Art, friendship and mustangs: The Wyndmoor connection


Susannah Thomer and Joe Borrelli, both in their 70s, have admired one another for more than 50 years. They grew up together, living just a few blocks apart on Gravers Lane in Wyndmoor, and Joe was drawn to Susannah's watercolor paintings way back then. And he still is. Now a gallery owner, he has exhibited her work numerous times over the years.

And now they are again united on Gravers Lane. An artist her entire life, Thomer's watercolor paintings are currently being exhibited until June 12 at the Gravers Lane Gallery, 8405 Germantown Ave., owned by Borrelli. (Other pieces by Thomer are also currently on exhibit until June 17 at the Mennonite Heritage Center in Harleysville, Montgomery County.)

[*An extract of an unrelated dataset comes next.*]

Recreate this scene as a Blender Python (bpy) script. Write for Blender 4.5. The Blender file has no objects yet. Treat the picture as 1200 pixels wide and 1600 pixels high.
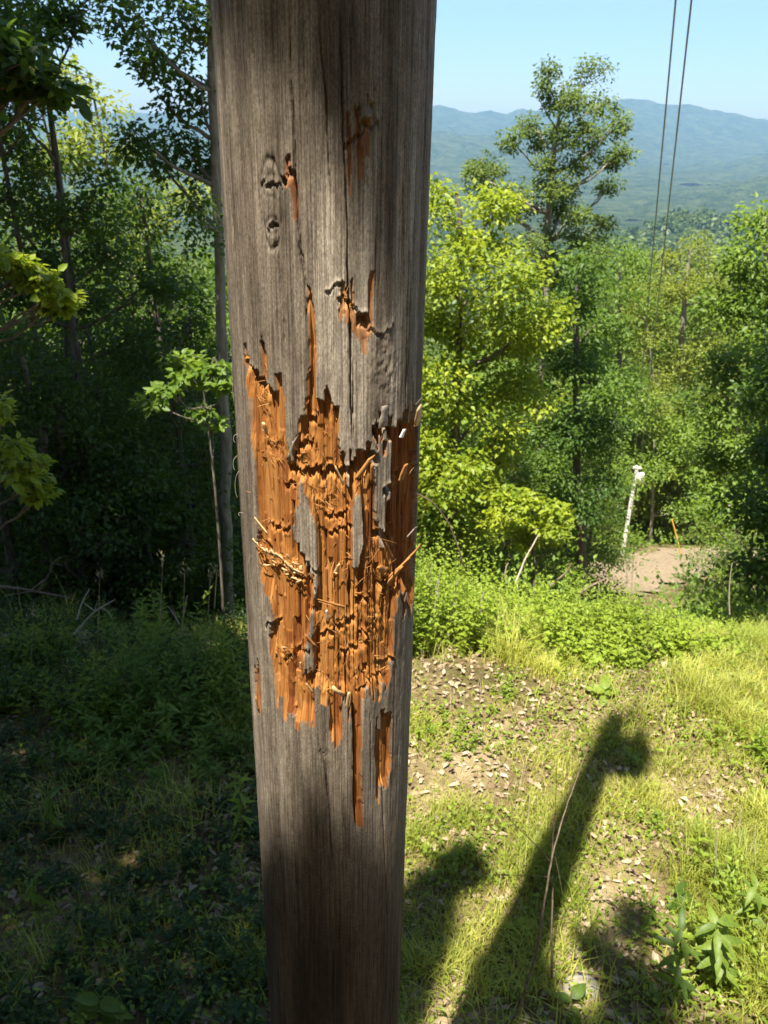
import bpy, math
import numpy as np

# ------------------------------------------------------------------ camera, sky, sun, exposure
SC = bpy.context.scene
FPX, PITCH, ROLL = 1295.0, math.radians(25.5), math.radians(1.2)
CF = np.array([0, math.cos(PITCH), -math.sin(PITCH)])
_R0 = np.array([1.0, 0, 0]); _U0 = np.array([0, math.sin(PITCH), math.cos(PITCH)])
CR = math.cos(ROLL)*_R0 + math.sin(ROLL)*_U0
CU = -math.sin(ROLL)*_R0 + math.cos(ROLL)*_U0
cam = bpy.data.cameras.new('camera'); camo = bpy.data.objects.new('camera', cam)
SC.collection.objects.link(camo); SC.camera = camo
cam.sensor_fit = 'VERTICAL'; cam.sensor_height = 24.0; cam.sensor_width = 18.0
cam.lens = 24.0*FPX/1600.0
cam.clip_start = 0.02; cam.clip_end = 40000
import mathutils
M = mathutils.Matrix(((CR[0], CU[0], -CF[0], 0), (CR[1], CU[1], -CF[1], 0), (CR[2], CU[2], -CF[2], 0), (0, 0, 0, 1)))
camo.matrix_world = M
cam.dof.use_dof = True; cam.dof.focus_distance = 1.12; cam.dof.aperture_fstop = 10.0

SUN_EL, SUN_AZ = math.radians(67.7), math.radians(27.3)     # the shadow runs 27.3 degrees right of the view
SUN = np.array([-math.sin(SUN_AZ)*math.cos(SUN_EL), -math.cos(SUN_AZ)*math.cos(SUN_EL), math.sin(SUN_EL)])
w = bpy.data.worlds.new('World'); SC.world = w; w.use_nodes = True
nt = w.node_tree; nt.nodes.clear()
sky = nt.nodes.new('ShaderNodeTexSky'); sky.sky_type = 'NISHITA'; sky.sun_disc = False
sky.sun_elevation = SUN_EL; sky.sun_rotation = math.atan2(SUN[0], SUN[1]); sky.altitude = 600
sky.air_density = 1.0; sky.dust_density = 0.8; sky.ozone_density = 5.0
bg = nt.nodes.new('ShaderNodeBackground'); bg.inputs['Strength'].default_value = 0.055
wo = nt.nodes.new('ShaderNodeOutputWorld')
nt.links.new(sky.outputs[0], bg.inputs[0]); nt.links.new(bg.outputs[0], wo.inputs[0])
sun = bpy.data.lights.new('sun', 'SUN'); sun.energy = 5.0; sun.angle = math.radians(0.53); sun.color = (1, 0.95, 0.86)
suno = bpy.data.objects.new('sun', sun); SC.collection.objects.link(suno)
suno.rotation_euler = mathutils.Vector(SUN).to_track_quat('Z', 'Y').to_euler(); suno.location = SUN*30
SC.view_settings.view_transform = 'Standard'; SC.view_settings.look = 'None'
SC.view_settings.gamma = 1.0; SC.view_settings.use_curve_mapping = False
SC.view_settings.exposure = 1.75
SC.cycles.max_bounces = 7; SC.cycles.diffuse_bounces = 3; SC.cycles.glossy_bounces = 2
SC.cycles.transmission_bounces = 4; SC.cycles.transparent_max_bounces = 6; SC.cycles.volume_bounces = 0
SC.cycles.use_denoising = True
COL = SC.collection

# ------------------------------------------------------------------ helpers
def ray(x, y):
    x = np.asarray(x, float); y = np.asarray(y, float)
    return CF + (x[..., None]-600)/FPX*CR - (y[..., None]-800)/FPX*CU
def at(x, y, Y):                       # the point seen at photo pixel x, y at horizontal distance Y
    d = ray(x, y); return d*(np.asarray(Y, float)[..., None]/d[..., 1:2])
def mpp(c):                            # metres per photo pixel at a point
    return float(np.dot(c, CF))/FPX
def rot(v, ax, a):
    ax = ax/np.linalg.norm(ax); return v*math.cos(a)+np.cross(ax, v)*math.sin(a)+ax*np.dot(ax, v)*(1-math.cos(a))
def unit(v): return v/np.maximum(np.linalg.norm(v, axis=-1, keepdims=True), 1e-9)

def _h(ix, iy, seed):
    n = (ix.astype(np.int64)*374761393 + iy.astype(np.int64)*668265263 + seed*974711) & 0xffffffff
    n = ((n ^ (n >> 13))*1274126177) & 0xffffffff
    n = ((n ^ (n >> 16))*2246822519) & 0xffffffff
    return ((n ^ (n >> 15)) & 0xffffff)/float(0xffffff)
def vn(x, y, seed=0):
    x, y = np.broadcast_arrays(np.asarray(x, float), np.asarray(y, float))
    ix = np.floor(x); iy = np.floor(y); fx = x-ix; fy = y-iy
    fx = fx*fx*(3-2*fx); fy = fy*fy*(3-2*fy)
    a = _h(ix, iy, seed); b = _h(ix+1, iy, seed); c = _h(ix, iy+1, seed); d = _h(ix+1, iy+1, seed)
    return (a*(1-fx)+b*fx)*(1-fy)+(c*(1-fx)+d*fx)*fy
def fbm(x, y, seed=0, o=4):
    s = 0; a = .5
    for k in range(o): s = s+a*vn(x*2**k, y*2**k, seed+k); a *= .5
    return s/(1-.5**o)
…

“What attracts me to Susanna's paintings,” Borrelli told us last week, “is how versatile and unpredictable they are while being filled with light and color. And how cheerful she is about painting. And such a nice person, too.”

Growing up in Wyndmoor, Thomer always lived to paint. But she did it on the sly. Her late father, who worked for Philco Ford, “thought it was the stupidest thing imaginable,” she said. 

“He said I could never make a living out of it,” she said. “As a result, I did not want to paint when he was around, so I would go into the backyard and hide and paint.”

Her mother, however, was a different story. 

“Thank goodness my mom encouraged me, as well as my high school art teacher,” she said. “Mom would take me to art classes at Allens Lane Art Center and the Philadelphia Museum of Art, and I always loved them.”

Thomer graduated from Germantown Friends School and Moore College of Art, then was a fashion illustrator for advertisements for numerous stores in Germantown and Chestnut Hill while living in Mt. Airy. After a few years as a fashion illustrator, she was able to get her art into numerous galleries in and near Northwest Philadelphia.

Contrary to her father's expectations, Thomer has been able to make a living from her art for decades. When she was in her early 20s, however, the art did not pay the bills, so to make ends meet for a few years, she pumped gas at a gas station in Wyndmoor. There she met her husband-to-be, David, who was an auto mechanic at the station.

But making money was never the main point. 

“I just love painting so much,” she said. “I will always do it, whether I have a show or not. I may paint at 2 a.m., 6 p.m., or any other time, whenever I am inspired, I sit down on the floor and paint. Art keeps me young.”

Thomer also enjoys driving around in her old Mustang convertible, which her husband David keeps in good running order. 

“When I drive it around the neighborhood, people wave at me, and I feel like I am 17 years old again,” she said. “I don't go too far with it, though. I'm afraid it might die.” 

Thomer's husband is now retired. They have one son, David Jr., an engineer now living in Oklahoma who also raised donkeys, horses and other animals. David Jr. has five children. Thomer and her husband currently live in Plymouth Meeting with Dakota, a seven-year-old cocker spaniel. 

“And I would like to add that Joe Borrelli is a really good guy,” Thomer said. “He has put up with me for years. His studio is home to me. To have my work shown now on Gravers Lane may not mean anything to anyone else, but it is a very big deal to me!”

These days, when not running his art gallery and framing business at the corner of East Gravers Lane and Germantown Avenue, Borrelli performs with 56 Men, a pop-rock group named after the 56 signers of the Declaration of Independence. He has been a lead singer, bass guitarist and songwriter since the 1970s when he toured with a best-selling rock 'n' roll group from the 1950s called Danny & the Juniors.